Nor, she suggests, is it the way to develop the skill sets that can enable the UK to build a world-leading green economy.

Back to public ownership?

At the Unison National Delegate Conference 2016 a motion affirming Unison’s policy to bring the energy industry back into public ownership was back on the agenda and it received support from mem­bers. Unison has an annual conference specifically focused on energy. At the 2016 conference nationalisation was back on the agenda and it received support from members. What does that mean in practice? Allison Roche explains, “A motion was passed that asked us to revisit the arguments for renationalisation and the costs and benefits.“

In the past that would have meant lobbying for a change in the big six companies. Would they be the focus now?  “That’s the question,” says Roche, emphasising again how important it is that people better understand the industry and how it is changing.

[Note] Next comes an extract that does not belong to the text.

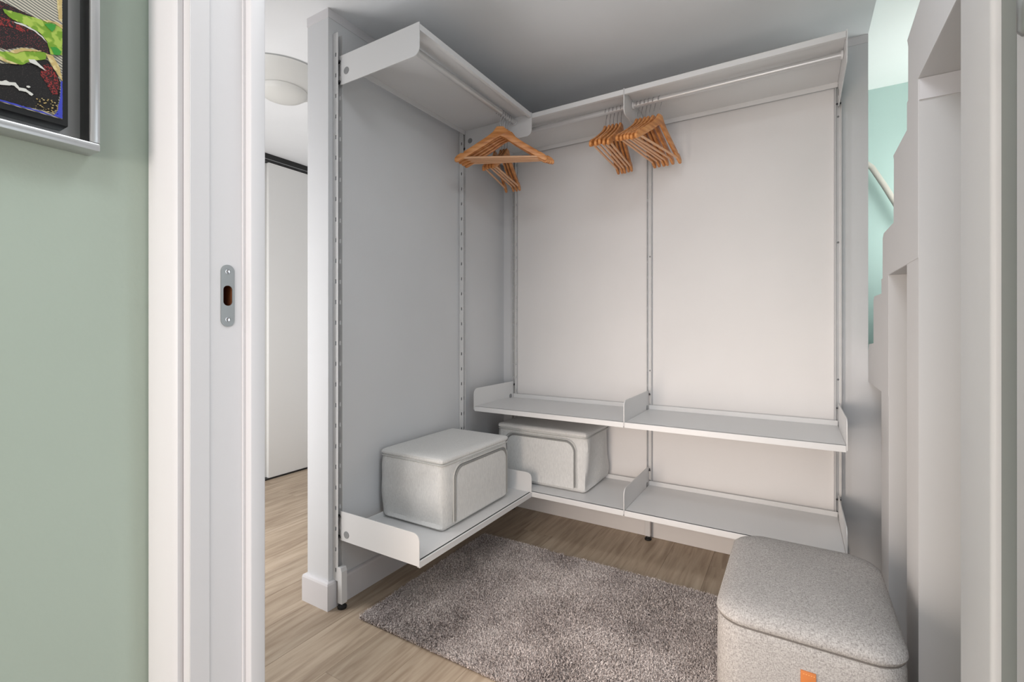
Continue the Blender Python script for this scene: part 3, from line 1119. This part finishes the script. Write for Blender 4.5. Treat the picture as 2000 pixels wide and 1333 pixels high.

“You could argue that it might happen by default, through the municipalisation of energy.” But she says that raises different issues. “There are 300 local authorities. What impact would that have? You would be creating a new workforce but would you be losing an expert workforce? That has to be considered.”

So for Roche the next phase is research, building communications, engaging with all stakeholders and creating alliances. “We will put a bid into our general political fund and get a research report done on it. [We have to look at how] the context is changing.  What are the interdependencies?  Just shouting ‘renationalisation’ doesn’t solve everything.”  She says Unison will be holding an energy seminar in early Spring 2017 “to look at some of the impacts that  technological and policy shifts can have on finding solutions for secure, affordable and renewable energy in the future”.